Your task:
Comb the records below for the string "were" and copy each line where it turns up.

Entries supplied:
------------------------
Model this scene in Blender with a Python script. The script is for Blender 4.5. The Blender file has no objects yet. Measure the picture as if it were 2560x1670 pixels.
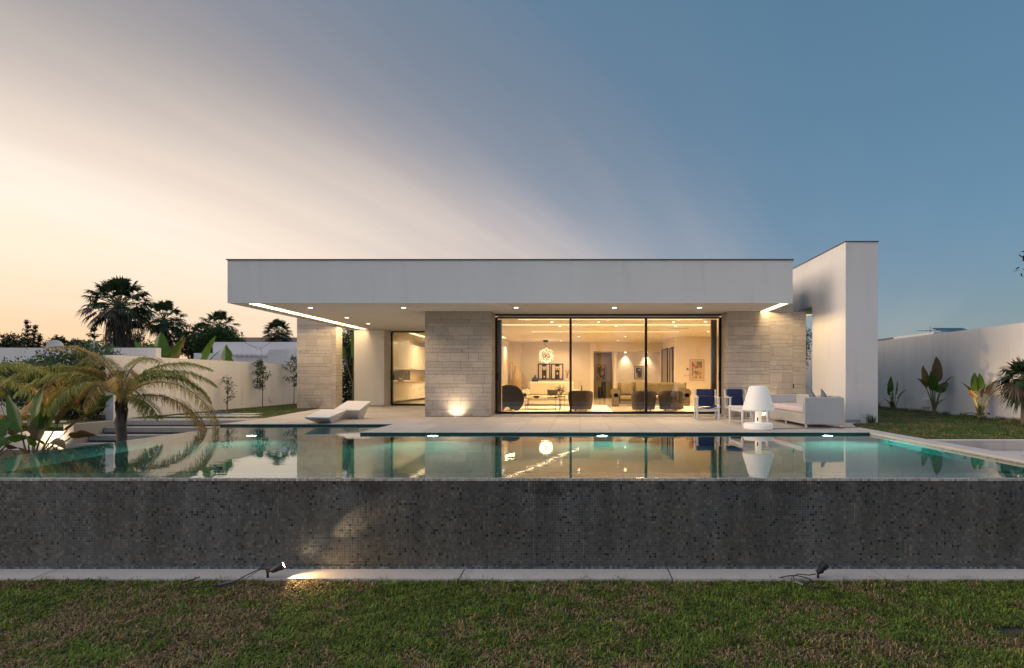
------------------------
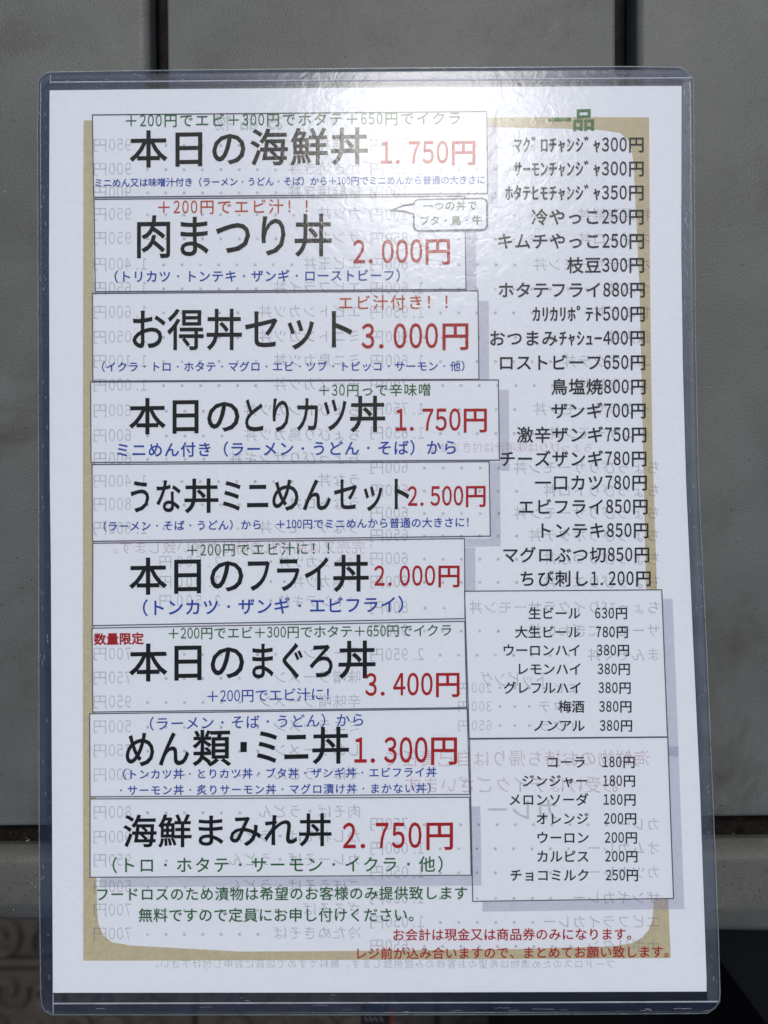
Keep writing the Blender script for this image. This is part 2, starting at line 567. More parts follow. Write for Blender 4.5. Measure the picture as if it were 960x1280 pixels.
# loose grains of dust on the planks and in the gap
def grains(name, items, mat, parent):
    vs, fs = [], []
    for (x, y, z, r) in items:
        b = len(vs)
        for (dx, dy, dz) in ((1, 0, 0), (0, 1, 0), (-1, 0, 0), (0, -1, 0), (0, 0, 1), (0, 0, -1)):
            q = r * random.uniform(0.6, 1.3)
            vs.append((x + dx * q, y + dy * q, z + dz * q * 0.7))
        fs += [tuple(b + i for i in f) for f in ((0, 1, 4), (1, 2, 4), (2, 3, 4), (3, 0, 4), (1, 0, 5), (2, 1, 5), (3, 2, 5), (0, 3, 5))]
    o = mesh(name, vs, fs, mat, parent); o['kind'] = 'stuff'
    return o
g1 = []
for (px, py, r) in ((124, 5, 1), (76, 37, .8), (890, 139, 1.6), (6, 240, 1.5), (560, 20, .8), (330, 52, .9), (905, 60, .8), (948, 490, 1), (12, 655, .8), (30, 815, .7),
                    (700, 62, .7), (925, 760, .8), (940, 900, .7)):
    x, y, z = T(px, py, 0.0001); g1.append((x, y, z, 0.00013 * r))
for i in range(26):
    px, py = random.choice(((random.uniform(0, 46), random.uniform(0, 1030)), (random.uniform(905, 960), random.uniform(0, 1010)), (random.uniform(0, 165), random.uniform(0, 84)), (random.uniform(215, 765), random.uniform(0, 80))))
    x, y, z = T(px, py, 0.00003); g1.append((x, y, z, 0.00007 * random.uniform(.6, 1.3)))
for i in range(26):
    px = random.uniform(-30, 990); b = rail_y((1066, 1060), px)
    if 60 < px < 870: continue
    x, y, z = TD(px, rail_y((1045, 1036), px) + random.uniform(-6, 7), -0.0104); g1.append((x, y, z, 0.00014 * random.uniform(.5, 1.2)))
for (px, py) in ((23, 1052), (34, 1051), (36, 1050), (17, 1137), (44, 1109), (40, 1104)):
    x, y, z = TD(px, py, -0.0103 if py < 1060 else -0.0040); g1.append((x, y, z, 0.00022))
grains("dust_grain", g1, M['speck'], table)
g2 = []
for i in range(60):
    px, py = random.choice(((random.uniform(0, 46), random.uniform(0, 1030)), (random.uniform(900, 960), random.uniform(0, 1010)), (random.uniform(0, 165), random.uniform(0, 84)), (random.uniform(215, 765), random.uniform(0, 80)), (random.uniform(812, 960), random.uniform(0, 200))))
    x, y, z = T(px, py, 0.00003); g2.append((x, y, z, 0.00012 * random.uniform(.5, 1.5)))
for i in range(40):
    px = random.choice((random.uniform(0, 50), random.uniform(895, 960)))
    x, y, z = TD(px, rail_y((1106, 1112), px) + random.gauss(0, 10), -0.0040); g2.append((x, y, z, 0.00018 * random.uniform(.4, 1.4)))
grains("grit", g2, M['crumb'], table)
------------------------
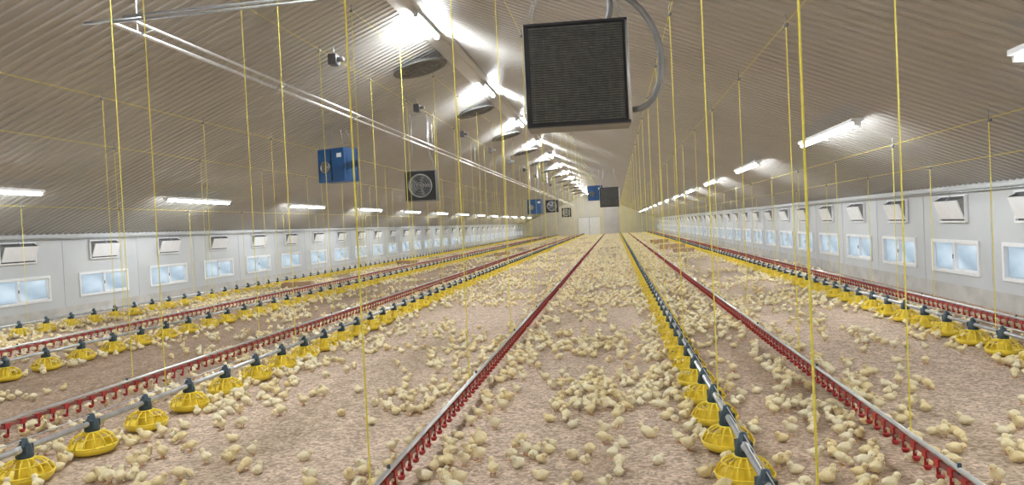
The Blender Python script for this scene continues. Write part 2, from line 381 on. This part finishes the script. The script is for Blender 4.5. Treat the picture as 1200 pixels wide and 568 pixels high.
------------------------
Worked solution:
Model this scene in Blender with a Python script. The script is for Blender 4.5. The Blender file has no objects yet. Measure the picture as if it were 2560x1670 pixels.
Keep writing the Blender script for this image. This is part 2, starting at line 567. More parts follow. Write for Blender 4.5. Measure the picture as if it were 960x1280 pixels.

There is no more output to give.